Let’s Talk About ‘Lolita’

By Olivia Norwood, Edited by Julia Wilson

Age-gap relationships. It’s easily the most intriguing storyline for film which is why many directors pursue making them. But why do people and movie reviewers treat this as a taboo subject? Well, for this Time Warp Tuesday, we’re getting controversial with the provocative Adrian Lyne film, Lolita.

Based on the novel by Vladimir Nabokov, a middle aged professor/narrator named Humbert Humbert (Jeremy Irons) develops an unhealthy obsession with his prepubescent step-daughter, Dolores Haze (Dominique Swain) or according to Humbert “Lolita”. This quickly falls down an expected path as the relationship becomes sexual and abusive. Although many have argued that Swain looks more like a matured 17 year old, her character is still 13-14 years old and it’s still sickening to most audiences…which is a good thing.

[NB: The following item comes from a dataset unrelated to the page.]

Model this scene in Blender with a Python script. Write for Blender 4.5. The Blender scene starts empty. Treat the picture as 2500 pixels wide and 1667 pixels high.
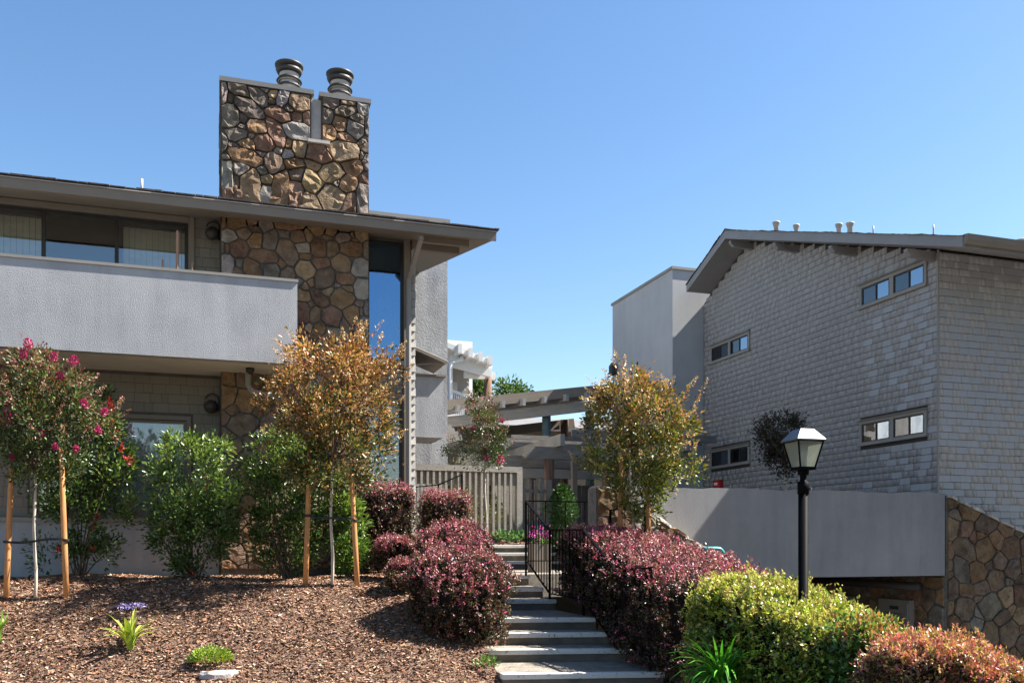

Most movies portraying significant age-gaps between an adult and a seemingly older looking teen have usually made the relationship appear so normal that audiences become comfortable with it. Films such as Call Me By Your Name, An Education, and Manhattan do this quite successfully. However, that is not the case with Lolita. Other films make the maturity of the younger character a huge part in determining whether or not the relationship shown is appropriate. When a teen character looks and acts like an adult, they are no longer perceived as a child. In Swain and Lyne’s version of Dolores they have her behave like a kid, dress like a kid, and talk like a kid.

Others could also argue that Lyne purposefully makes her look that way to sexualize her by having her wear red messy lipstick and frilly babydoll dresses so she can “seduce” Humbert. And all I have to say to that argument is if you think that a 13-14 year old has any potential to be made “sexy” then you’re the pervert, not Lyne.

The director specifically portrayed her as youthful, innocent, and naive (all of the usual traits) so that the “relationship” between the two is seen as inappropriate as it is. What Nabokov and Lyne achieve is striking a nerve in people and making them remain uncomfortable with the idea of an adult and a minor engaging in any type of romantic involvement, unlike the widely adored Call Me By Your Name.

This is evident in the fact that both the novel and film were rejected by American distributors, which is also evident of how the U.S. and other western cultures silence artists from creating what they want – but I digress.

Lolita is a cautionary tale on what is and isn’t love. The novel affected an entire generation in the 1950’s and had the same effect on generations in the 1990’s with the film. It’s a story that holds power and will continue to for as long as art and artists live.